Rhegius was soon conscripted into the broader political and theological debates within Protestantism. His entre concerned the rise of the Anabaptists, whom he opposed. He wrote three works against them in 1527 and 1528. He also found himself torn between the Eucharistic theologies of Luther and Zwingli. A humanist by training, he took a conciliatory approach to theology, seeking to find room for disagreement amongst fellow Protestants. Consequently, he argued that differences in the Eucharist should take a subordinate role to agreement on the gospel, a position which led him to neutrality over the 1529 Marburg Colloquy. His peacemaking efforts earned for him a friend in Philip of Hesse, which would prove profitable to the Protestant cause at the Diet of Augsburg in 1530. Not only did Rhegius collaborate on the drafting of the Augsburg Confession, but he was also able to convince Philip of Hesse to the sign the document, an important move for the Protestant party.
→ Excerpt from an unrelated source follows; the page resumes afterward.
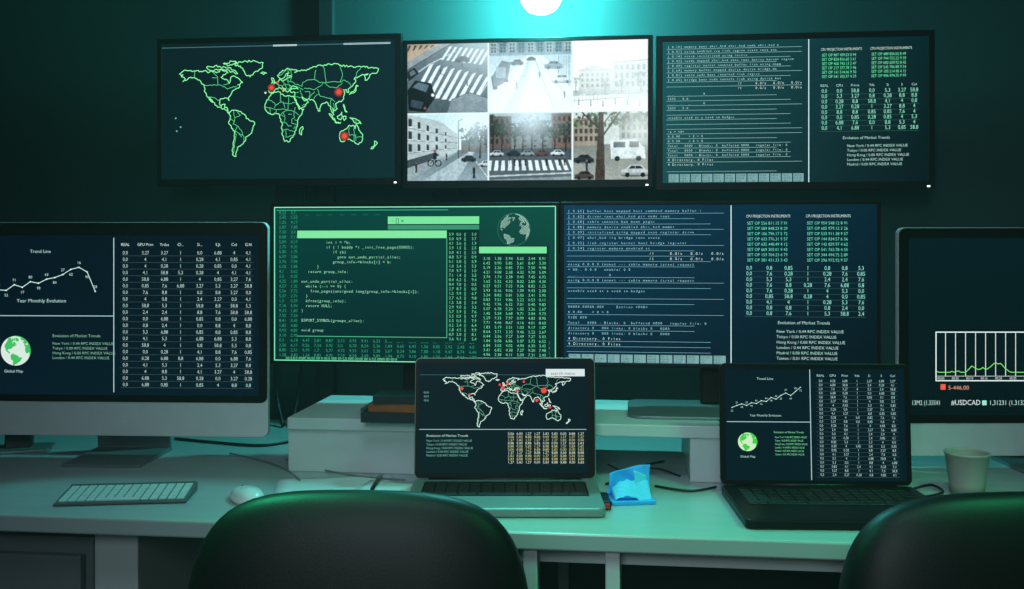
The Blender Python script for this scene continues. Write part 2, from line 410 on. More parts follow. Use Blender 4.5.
    q.line([(511,164),(511,126),(520,124)],.7,C(36,42,44)); q.veil(533,118,22,C(225,240,245),.8)
    # 6: parked cars behind a tree
    q.setclip(574.6,114.2,649,181.5)
    q.rect(574,114,650,148,C(206,212,200),1,tex=.08); q.rect(574,146,650,182,C(140,140,128),1,C(178,176,162),tex=.14)
    q.rect(574,120,602,147,C(172,150,124)); q.rect(620,116,650,147,C(156,164,154))
    for i in range(5):
        for j in range(3): q.rect(576+i*5,123+j*7.4,578.6+i*5,127.6+j*7.4,C(80,70,60)); q.rect(622.6+i*5.4,119+j*8,625.4+i*5.4,124+j*8,C(76,84,84))
    for i in range(90): q.disc(R.uniform(575,648),R.uniform(113,128),R.uniform(.6,2.4),tuple(v*R.uniform(.3,1.7) for v in C(88,110,60)[:3]),tex=.5,rag=.9)
    q.poly([(612,160),(611,142),(636,141),(645,150),(646,160)],C(220,226,224)); q.rect(630,143.5,639,149,C(50,64,72)); q.rect(614,144,626,149,C(90,104,110)); q.disc(618,160,2.6,C(20,22,24)); q.disc(639,160,2.6,C(20,22,24))
    car(q,575,163,20,C(52,58,62)); car(q,622,176,27,C(200,204,202)); car(q,576,179,19,C(104,72,62))
    q.poly([(596,182),(600,114),(604.5,114),(606,182)],C(92,68,52),tex=.4); q.line([(602,140),(621,114)],1.8,C(84,60,46)); q.line([(600,130),(583,114)],1.5,C(84,60,46)); q.line([(603,128),(612,116)],1.0,C(84,60,46)); q.line([(612,126),(630,118)],.8,C(84,60,46)); q.line([(592,122),(578,122)],.8,C(84,60,46))
    person(q,588,172,11,C(50,60,90)); q.veil(640,132,20,C(255,250,235),.6)
    q.setclip(574.6,44,649,181.5); q.veil(640,80,45,C(250,255,255),.35)
    return q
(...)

After the conclusion of the Diet of Augsburg, Rhegius finally met Luther at Coburg and the encounter would prove formative for the remainder of his career, as he became increasingly more committed to the Lutheran vision of theology and reform. He would stay active in broader Protestant circles, later contributing his signature to both Luther’s Smalcald Articles and Melanchthon’s Treatise on Power and the Primacy of the Pope in 1537 at the Schmalkalden assembly. Following the 1530 Reichstag, however, Rhegius chose to leave the politically contentious Augsburg to aid in bringing about reform in the duchy of Lünberg under Duke Ernst. With tensions rising over acceptance of the Protestant confession in Augsburg, he opted to join Duke Ernst’s efforts in Lower Saxony and moved to Celle later in 1530. From there until the end of his life, Rhegius would serve as the superintendent of Lüneberg. He helped reform monasteries, visited churches throughout the duchy, wrote church orders (one for Lüneberg, one for Hannover), and steadily led the introduction of Protestant reform, first at Lüneberg in 1531 and then at Hannover between 1535 and 1537.

Rhegius continued to practice conciliation in ecclesiastical and political affairs, most notably by urging toleration of the Jews in Braunschweig. His crowning achievement of the period, however, was a handbook for preachers he first published in Latin in 1535, and a year later in German. The Formulae quaedam caute served as a theological confession of Protestant doctrine that would help preachers craft evangelical sermons, but also introduce the Reformation to their hearers. Serving the dual purpose of pastoral manual and doctrinal statement, it was incorporated into later church orders in Lower Saxony (Lüneberg and Braunschweig-Wolfenbüttel), reprinted repeatedly both during Rhegius’s life and after his death, and translated into numerous other languages, including Polish and Swedish. After attending the religious colloquy at Hagenau in 1540, he would return ill and never recover, dying on May 27, 1541 in Celle.